Natacha and Josh eat local to test their self reliance

Submitted by on April 3, 2015 – 11:03 pm

By Natacha Lee, Gisborne 

They are Kiwis eating food grown and produced within a 200 km radius for 30 days of April in the Happyzine Eat Local Challenge.

The past few years Josh and I have been thinking long and hard about the holistic implications of self reliance. We knew finding land was the first step to the low impact sustainable lifestyle we aspire to. Moving on our own little piece of land in September last year we felt like we were one step closer to our goal.

Six months down the track, how much have we achieved? Well, we still have a never ending “to do” list, but we do feel like we are getting somewhere. When I received an email from Ooooby (an awesome local food exchange forum) promoting a challenge to source all of our food from a 200km radius for a month I didn’t hit the reply button straight away but I gave it some serious thought.

Natacha Lee sunlit-filed

Surely we could do this… or could we? We are still very far from our self reliance goal but then, why not give this a go and see how we perform? April is definitely not the ideal month, since we dried our milking cow off and the garden is in transition mode (ripping summer crops out and planting our winter ones), but in the end I decided it would be a good test.

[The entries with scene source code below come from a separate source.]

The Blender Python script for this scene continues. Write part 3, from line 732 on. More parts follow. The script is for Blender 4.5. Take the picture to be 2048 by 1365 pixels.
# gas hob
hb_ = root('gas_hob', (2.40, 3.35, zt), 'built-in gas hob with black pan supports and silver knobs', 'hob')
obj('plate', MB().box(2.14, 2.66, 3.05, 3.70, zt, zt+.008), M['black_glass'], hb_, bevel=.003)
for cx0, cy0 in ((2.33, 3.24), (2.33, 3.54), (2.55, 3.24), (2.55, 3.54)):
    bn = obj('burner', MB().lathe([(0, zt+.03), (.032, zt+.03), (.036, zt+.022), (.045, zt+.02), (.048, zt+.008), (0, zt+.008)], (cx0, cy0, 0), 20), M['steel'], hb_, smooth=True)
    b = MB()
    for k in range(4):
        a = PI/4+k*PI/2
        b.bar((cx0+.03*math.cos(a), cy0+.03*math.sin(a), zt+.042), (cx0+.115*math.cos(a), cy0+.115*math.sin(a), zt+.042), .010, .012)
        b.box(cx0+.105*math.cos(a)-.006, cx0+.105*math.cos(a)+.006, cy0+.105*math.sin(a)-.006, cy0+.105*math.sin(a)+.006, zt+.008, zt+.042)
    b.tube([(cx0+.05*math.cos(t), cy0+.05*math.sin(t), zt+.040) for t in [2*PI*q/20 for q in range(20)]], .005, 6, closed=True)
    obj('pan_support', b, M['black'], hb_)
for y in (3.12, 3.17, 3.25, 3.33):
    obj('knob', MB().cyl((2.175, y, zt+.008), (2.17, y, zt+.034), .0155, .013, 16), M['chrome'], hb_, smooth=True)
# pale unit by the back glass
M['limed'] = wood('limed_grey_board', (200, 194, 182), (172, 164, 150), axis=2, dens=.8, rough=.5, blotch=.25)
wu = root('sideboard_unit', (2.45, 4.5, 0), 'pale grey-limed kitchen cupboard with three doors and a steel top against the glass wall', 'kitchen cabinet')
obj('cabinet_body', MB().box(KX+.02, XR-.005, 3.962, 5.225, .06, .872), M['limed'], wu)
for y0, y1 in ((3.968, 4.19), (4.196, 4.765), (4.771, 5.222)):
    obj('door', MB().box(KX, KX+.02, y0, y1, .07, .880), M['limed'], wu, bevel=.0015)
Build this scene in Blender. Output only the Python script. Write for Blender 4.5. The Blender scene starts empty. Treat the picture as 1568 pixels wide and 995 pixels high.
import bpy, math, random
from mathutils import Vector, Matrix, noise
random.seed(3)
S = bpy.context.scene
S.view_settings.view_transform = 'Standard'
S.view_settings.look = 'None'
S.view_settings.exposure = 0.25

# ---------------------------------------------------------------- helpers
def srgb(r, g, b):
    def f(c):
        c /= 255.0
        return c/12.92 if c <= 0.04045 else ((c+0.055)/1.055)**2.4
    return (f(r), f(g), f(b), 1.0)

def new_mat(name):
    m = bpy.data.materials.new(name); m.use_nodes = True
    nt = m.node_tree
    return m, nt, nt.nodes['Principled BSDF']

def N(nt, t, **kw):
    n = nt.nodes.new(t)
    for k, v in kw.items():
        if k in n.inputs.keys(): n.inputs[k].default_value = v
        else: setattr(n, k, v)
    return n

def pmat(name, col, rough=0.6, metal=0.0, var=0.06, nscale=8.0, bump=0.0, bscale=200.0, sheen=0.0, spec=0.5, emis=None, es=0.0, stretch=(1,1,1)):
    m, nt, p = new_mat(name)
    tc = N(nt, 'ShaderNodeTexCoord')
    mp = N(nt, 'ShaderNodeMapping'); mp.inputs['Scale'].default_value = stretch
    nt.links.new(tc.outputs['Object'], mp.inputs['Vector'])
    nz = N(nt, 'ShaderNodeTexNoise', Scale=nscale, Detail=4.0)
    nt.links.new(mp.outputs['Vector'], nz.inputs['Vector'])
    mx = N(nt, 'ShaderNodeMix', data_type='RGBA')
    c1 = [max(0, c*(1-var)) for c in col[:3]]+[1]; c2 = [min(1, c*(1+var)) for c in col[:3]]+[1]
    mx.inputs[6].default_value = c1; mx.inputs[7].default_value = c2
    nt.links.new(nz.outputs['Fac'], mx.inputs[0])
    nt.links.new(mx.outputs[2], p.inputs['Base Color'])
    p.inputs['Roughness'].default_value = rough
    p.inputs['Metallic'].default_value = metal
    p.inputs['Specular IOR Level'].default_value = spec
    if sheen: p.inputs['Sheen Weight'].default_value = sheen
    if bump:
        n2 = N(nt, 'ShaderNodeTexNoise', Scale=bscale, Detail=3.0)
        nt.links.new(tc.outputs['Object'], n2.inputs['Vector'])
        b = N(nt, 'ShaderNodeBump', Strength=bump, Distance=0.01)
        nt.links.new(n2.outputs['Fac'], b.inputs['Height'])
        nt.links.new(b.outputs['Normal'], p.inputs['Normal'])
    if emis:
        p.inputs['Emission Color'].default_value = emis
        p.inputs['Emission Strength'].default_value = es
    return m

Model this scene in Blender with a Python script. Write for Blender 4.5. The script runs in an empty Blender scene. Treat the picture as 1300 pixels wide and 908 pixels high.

Gisborne is slightly off the beaten track but we do have access to some nice fresh produce, our garden has been supplying us with most of our vegetable needs over the summer and we have animals to provide us with meat. The downside is our dairy consumption: we get raw milk from a farm near Waipukurau (phew, just within the 20km zone), but our organic butter and cheese most probably comes from further afield. Luckily there is a local cheese factory and they have their own herd. Being french, I can’t live without cheese for long.

Since doing the GAPS diet last year, I have limited my grains/ carbs intake, but having the option I decided to go for wheat, which means I can still eat our homemade sourdough bread and occasionally make pasta, pastry, tortilla.

We tend to cook most of our meals from scrap and don’t eat much packaged food, and very seldom eat sugar… that should help ease some big food mile temptations!